VIVO Versus VIV Complex Formation by Tridentate (O, Narom, O) Ligands: Prediction of Geometry, EPR 51V Hyperfine Coupling Constants, and UV–Vis Spectra

Systems formed using the VIVO2+ ion with tridentate ligands containing a (O, Narom, O) donor set were described. Examined ligands were 3,5-bis(2-hydroxyphenyl)-1-phenyl-1H-1,2,4-triazole (H2hyphPh), 4-[3,5-bis(2-hydroxyphenyl)-1H-1,2,4-triazol-1-yl]benzoic acid (H3hyphC), 4-[3,5-bis(2-hydroxyphenyl)-1H-1,2,4-triazol-1-yl]benzenesulfonic acid (H3hyphS), and 2,6-bis(2-hydroxyphenyl)pyridine (H2bhpp), with H3hyphC being an orally active iron chelator that is commercially available under the name Exjade (Novartis) for treatment of chronic iron overload arising from blood transfusions. The systems were studied using EPR, UV–Vis, and IR spectroscopies, pH potentiometry, and DFT methods. The ligands bind vanadium with the two terminal deprotonated phenol groups and the central aromatic nitrogen to give six-membered chelate rings. In aqueous solution the main species were the mono- and bis-chelated VIVO complexes, whereas in the solid state neutral non-oxido VIV compounds were formed. [V(hyphPh)2] and [V(bhpp)2] are hexacoordinated, with a geometry close to the octahedral and a meridional arrangement of the ligands.
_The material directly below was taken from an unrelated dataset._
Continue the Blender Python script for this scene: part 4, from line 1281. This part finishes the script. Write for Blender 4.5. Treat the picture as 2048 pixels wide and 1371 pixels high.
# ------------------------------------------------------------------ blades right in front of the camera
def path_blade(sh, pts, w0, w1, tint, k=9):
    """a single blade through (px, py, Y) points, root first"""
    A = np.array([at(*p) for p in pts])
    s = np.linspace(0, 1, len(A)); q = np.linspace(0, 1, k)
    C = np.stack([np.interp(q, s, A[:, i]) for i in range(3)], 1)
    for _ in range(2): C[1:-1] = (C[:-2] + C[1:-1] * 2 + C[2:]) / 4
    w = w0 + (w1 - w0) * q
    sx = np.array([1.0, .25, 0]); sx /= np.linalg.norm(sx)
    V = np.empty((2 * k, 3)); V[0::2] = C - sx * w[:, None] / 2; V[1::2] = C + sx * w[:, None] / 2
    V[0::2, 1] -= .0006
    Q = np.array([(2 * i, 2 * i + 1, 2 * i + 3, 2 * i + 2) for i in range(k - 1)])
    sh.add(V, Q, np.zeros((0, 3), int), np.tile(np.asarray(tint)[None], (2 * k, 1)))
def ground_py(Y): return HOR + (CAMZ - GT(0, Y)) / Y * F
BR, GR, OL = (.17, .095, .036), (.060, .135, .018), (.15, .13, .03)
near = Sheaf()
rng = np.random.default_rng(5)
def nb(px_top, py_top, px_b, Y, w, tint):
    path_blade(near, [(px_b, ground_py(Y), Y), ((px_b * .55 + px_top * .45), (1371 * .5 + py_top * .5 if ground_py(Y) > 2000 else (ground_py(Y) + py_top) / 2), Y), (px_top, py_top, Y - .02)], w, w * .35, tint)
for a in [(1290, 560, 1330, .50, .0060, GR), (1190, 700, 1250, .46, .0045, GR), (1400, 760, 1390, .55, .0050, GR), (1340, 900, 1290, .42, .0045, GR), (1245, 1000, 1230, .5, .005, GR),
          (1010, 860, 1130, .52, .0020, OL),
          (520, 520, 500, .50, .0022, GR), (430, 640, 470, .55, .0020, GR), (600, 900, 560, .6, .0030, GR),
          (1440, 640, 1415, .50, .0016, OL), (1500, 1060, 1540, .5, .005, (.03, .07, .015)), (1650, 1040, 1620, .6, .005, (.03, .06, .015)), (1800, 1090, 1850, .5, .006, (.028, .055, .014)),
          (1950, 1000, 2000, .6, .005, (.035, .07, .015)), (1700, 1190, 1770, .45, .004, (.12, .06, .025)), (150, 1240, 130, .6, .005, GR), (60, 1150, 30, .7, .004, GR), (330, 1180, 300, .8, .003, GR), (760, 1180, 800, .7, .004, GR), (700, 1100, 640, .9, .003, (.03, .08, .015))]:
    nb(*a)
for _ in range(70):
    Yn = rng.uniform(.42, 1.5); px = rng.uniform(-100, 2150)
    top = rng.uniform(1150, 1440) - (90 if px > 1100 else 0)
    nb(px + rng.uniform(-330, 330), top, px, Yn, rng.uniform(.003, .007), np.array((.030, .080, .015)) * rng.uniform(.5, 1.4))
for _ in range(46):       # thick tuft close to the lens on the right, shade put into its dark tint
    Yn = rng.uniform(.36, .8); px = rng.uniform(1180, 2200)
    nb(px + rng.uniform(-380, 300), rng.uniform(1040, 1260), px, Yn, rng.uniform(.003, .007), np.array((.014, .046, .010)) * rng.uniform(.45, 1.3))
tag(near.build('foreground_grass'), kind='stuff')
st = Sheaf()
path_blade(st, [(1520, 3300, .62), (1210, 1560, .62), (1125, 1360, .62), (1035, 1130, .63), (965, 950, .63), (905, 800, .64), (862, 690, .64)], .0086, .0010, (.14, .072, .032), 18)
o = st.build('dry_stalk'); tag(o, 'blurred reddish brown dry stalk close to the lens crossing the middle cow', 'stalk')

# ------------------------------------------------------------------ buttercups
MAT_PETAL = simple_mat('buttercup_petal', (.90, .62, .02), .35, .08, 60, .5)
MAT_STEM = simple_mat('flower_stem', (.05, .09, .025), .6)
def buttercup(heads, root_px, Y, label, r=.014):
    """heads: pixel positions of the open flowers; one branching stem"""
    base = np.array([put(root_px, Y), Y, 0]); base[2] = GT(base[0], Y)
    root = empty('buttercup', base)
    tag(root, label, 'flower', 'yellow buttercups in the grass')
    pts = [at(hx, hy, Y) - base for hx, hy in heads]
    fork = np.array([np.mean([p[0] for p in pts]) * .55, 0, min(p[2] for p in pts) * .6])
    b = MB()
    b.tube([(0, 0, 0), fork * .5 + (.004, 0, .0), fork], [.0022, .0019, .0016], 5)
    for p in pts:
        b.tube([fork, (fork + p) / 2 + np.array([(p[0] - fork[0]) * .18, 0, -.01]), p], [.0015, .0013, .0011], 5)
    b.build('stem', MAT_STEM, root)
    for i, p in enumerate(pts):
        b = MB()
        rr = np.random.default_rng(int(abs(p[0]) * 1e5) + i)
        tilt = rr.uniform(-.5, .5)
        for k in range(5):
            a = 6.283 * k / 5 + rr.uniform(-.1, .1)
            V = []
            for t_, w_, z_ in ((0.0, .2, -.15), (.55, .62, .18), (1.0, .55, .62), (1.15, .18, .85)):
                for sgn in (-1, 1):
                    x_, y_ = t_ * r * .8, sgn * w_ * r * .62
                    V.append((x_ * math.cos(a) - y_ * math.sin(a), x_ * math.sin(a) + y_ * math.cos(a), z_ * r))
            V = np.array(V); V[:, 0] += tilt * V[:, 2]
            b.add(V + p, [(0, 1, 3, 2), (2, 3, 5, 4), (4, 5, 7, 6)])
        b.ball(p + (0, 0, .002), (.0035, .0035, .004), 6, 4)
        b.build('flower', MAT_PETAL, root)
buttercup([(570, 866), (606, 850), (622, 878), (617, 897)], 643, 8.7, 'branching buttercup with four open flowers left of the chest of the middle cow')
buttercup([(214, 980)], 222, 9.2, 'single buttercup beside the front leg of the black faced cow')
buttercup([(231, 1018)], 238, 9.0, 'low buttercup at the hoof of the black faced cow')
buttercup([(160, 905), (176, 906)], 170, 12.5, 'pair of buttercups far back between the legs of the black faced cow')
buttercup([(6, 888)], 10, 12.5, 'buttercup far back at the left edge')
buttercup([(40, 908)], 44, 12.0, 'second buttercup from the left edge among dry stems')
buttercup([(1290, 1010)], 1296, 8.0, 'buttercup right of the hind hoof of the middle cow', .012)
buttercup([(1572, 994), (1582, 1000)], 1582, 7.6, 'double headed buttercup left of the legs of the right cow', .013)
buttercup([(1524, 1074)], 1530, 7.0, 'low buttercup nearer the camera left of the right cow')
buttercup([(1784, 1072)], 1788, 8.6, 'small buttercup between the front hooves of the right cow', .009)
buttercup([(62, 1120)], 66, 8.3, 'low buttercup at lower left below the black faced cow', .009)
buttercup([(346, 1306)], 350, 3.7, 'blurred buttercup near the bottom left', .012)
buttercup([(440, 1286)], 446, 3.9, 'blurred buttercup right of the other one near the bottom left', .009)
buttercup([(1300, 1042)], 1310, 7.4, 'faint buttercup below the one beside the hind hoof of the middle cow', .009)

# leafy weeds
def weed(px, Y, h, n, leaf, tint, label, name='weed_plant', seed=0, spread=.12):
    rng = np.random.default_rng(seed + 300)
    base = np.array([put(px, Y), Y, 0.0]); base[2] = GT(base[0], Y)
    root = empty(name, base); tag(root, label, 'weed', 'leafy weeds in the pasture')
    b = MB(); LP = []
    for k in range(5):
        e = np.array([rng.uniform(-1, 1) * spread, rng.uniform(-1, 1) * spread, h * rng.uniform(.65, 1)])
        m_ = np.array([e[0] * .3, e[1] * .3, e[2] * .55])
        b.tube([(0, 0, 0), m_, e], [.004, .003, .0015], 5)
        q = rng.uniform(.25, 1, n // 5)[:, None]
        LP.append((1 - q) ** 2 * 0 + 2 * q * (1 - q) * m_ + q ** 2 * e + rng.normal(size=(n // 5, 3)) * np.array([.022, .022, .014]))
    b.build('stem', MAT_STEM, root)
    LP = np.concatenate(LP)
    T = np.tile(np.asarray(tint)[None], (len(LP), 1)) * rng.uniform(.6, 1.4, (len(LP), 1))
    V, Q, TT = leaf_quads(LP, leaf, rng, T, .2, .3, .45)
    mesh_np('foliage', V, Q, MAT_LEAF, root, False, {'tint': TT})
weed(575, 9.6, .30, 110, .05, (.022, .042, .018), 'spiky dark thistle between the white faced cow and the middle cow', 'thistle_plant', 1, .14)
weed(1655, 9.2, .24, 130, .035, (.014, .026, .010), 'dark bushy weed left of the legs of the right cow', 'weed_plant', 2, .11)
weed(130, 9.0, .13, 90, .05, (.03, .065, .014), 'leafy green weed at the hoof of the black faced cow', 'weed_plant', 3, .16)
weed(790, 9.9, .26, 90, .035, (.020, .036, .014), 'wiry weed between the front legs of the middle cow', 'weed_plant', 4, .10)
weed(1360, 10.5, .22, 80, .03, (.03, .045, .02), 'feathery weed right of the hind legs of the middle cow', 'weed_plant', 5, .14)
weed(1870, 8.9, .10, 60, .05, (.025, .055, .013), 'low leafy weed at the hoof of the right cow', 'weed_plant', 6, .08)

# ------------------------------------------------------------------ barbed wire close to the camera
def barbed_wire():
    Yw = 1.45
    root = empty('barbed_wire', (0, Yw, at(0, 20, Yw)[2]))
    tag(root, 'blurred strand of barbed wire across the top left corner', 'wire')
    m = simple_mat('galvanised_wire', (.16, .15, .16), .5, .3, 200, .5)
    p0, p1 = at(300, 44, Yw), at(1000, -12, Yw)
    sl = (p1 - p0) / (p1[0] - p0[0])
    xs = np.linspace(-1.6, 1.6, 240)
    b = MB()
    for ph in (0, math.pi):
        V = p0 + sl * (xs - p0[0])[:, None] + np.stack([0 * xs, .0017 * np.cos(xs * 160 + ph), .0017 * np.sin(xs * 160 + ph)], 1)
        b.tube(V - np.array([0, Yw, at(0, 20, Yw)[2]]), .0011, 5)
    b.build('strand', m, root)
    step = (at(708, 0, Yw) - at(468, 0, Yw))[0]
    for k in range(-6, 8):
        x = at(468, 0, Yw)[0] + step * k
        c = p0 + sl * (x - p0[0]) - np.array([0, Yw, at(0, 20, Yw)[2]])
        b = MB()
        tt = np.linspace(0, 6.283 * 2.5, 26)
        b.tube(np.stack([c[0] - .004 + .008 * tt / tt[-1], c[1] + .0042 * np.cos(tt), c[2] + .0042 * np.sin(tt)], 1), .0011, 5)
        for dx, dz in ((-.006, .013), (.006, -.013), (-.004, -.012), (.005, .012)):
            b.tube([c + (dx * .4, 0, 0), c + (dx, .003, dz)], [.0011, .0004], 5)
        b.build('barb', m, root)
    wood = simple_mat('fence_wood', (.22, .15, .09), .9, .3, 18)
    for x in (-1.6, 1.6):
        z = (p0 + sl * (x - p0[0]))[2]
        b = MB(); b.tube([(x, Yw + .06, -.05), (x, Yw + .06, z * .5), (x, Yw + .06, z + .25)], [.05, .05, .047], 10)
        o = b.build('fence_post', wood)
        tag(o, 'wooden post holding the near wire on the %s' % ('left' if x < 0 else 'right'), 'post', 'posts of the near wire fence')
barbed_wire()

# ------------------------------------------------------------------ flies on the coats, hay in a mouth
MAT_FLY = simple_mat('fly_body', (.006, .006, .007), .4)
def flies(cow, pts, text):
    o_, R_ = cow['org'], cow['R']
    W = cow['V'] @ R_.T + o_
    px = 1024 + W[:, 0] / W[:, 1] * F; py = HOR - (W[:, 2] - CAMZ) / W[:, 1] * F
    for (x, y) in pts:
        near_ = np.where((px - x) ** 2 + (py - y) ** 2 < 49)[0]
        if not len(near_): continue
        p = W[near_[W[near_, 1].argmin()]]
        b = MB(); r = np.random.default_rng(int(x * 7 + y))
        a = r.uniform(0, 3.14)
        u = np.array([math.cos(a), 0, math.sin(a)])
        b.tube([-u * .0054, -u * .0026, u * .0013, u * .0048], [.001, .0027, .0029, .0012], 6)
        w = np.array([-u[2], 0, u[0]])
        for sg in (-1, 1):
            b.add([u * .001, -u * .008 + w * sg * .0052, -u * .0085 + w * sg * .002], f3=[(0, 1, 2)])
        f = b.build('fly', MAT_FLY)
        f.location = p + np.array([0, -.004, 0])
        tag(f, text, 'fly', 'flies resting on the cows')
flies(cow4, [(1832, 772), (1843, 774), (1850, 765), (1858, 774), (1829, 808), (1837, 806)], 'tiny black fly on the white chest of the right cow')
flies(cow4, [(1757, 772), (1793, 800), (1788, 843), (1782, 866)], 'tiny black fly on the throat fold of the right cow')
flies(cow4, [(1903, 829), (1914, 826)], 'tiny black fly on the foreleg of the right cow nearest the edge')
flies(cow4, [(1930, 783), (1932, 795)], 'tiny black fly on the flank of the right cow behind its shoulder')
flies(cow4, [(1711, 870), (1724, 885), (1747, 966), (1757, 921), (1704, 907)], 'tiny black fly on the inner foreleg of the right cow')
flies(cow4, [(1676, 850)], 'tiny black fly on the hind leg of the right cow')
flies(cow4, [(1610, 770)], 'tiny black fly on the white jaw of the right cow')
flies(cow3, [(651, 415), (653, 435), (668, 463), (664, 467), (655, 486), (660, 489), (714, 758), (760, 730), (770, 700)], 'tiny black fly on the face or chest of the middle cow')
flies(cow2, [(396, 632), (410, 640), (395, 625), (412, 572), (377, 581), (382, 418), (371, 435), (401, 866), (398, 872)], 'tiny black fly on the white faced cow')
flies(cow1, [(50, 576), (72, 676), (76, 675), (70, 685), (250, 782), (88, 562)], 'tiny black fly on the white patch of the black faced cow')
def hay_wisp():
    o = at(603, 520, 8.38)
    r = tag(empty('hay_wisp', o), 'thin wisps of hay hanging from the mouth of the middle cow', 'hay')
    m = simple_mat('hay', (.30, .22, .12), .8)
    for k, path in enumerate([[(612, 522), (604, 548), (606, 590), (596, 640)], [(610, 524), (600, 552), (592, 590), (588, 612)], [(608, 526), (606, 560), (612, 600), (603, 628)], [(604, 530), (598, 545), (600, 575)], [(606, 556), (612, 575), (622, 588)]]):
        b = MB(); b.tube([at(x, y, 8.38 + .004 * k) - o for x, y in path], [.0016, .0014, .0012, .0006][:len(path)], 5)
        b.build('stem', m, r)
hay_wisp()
DFT calculations allow distinguishing VIVO and VIV species and predicting their structure, the 51V hyperfine coupling constant tensor A , and the electronic absorption spectra. Finally, EPR spectra of several non-oxido VIV species were compared using relevant geometrical parameters to demonstrate that in the case of tridentate ligands the 51V hyperfine coupling constant is related to the geometric isomerism (meridional or facial) rather than the twist angle Φ, which measures the distortion of the hexacoordinated structure toward a trigonal prism.